In answer to the public participants, and the Executive Members questions, officers confirmed that:

·        The Assistant Director’s portfolio now included inclusion, and she was considering the staffing structure, which already consisted of an Access Officer and a small team supporting migrant communities.

·        The Access Officer was currently focused on the access arrangements to the city centre for Blue Badge holders.

·        Work would continue with the University of York to address the need for human rights and equality impact assessments, and to ensure human rights training was embedded across the council.

·        A Community Voices project review would be undertaken, to ensure people with hidden or marginalised voices were heard.

·        York was also a city of sanctuary, and as part of a range of good work outlined, officers worked closely with partners to welcome people from the Ukraine, as well as those seeking asylum.

·        The Human Rights & Equalities Board review would be open to cross party participation once the Terms of Reference were agreed.


The Executive Member welcomed the representations made by the York Travellers Trust and he asked the Director to inquire if the appropriate officers were considering them.
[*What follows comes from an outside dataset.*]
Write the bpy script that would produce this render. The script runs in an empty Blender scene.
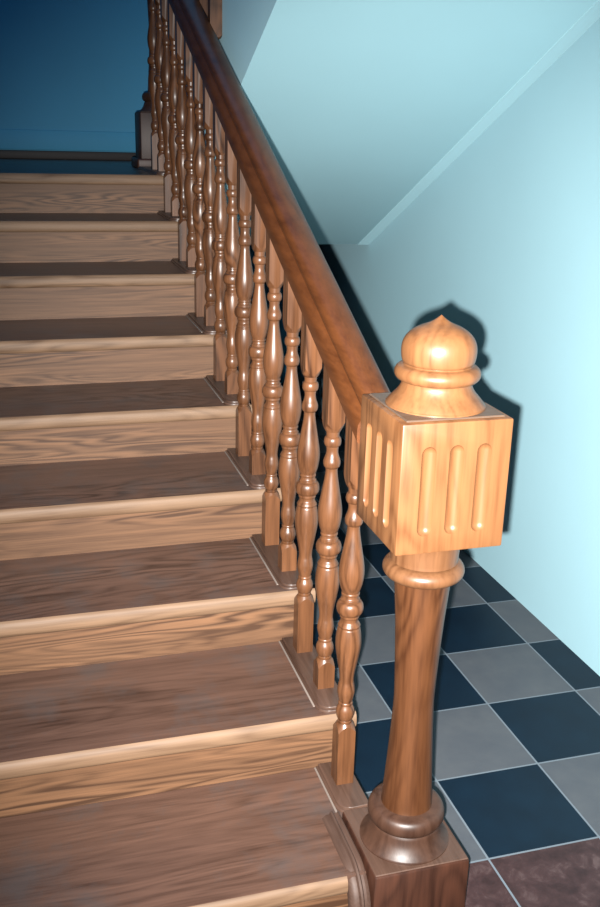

He also confirmed that he had attended the Local Government Association (LGA) Conference in Harrogate on behalf of a colleague at extremely short notice and that was the reason for no notes, the LGA had also confirmed that the event was not recorded. 


The Executive Member thanked all, particularly the YHRCN, for their commitment to champion human rights across the city and he noted that the declaration stated that it marked an ambition, not a destination, and as such work on the human rights agenda should be ongoing at pace, with human rights and equalities at the heart of policy and decision making in the city.


Resolved: That it be agreed to:


·        Re-commit to the declaration made in 2017 to become a Human Rights City, recognising that this marked an ambition and was a significant step on a journey, and putting those rights at the heart of decision making;

·        Commit to moving forward in agreement with York Human Rights City Network (YHRCN) with a refreshed structure for the Human Rights and Equalities Board produced by a joint task group;

·        Facilitate in partnership an annual or bi-annual national Human Rights City conference;

·        Implement the council’s responsibilities within the Action Plan (Annex A to the report) and any agreed priority items in the annual indicator report including:

o   Work with the YHRCN and the University of York to develop and deliver Human Rights training to City of York Council’s (CYC) leadership team, managers, and staff.

o   Commit to planned meetings between the YHRCN Executive, senior members, and officers to discuss progress with the human rights agenda.

o   Agree to work alongside YHRCN to review the ‘Community Voices’ project to ensure that it meets its original objective to work with the most marginalised.



·        Regular public reporting back through the Executive Member Decision Sessions.


Reason: To reaffirm City of York Council’s commitment to being a Human Rights City.







Cllr Smalley, Executive Member

[The meeting started at 10.00 am and finished at 10.39 am].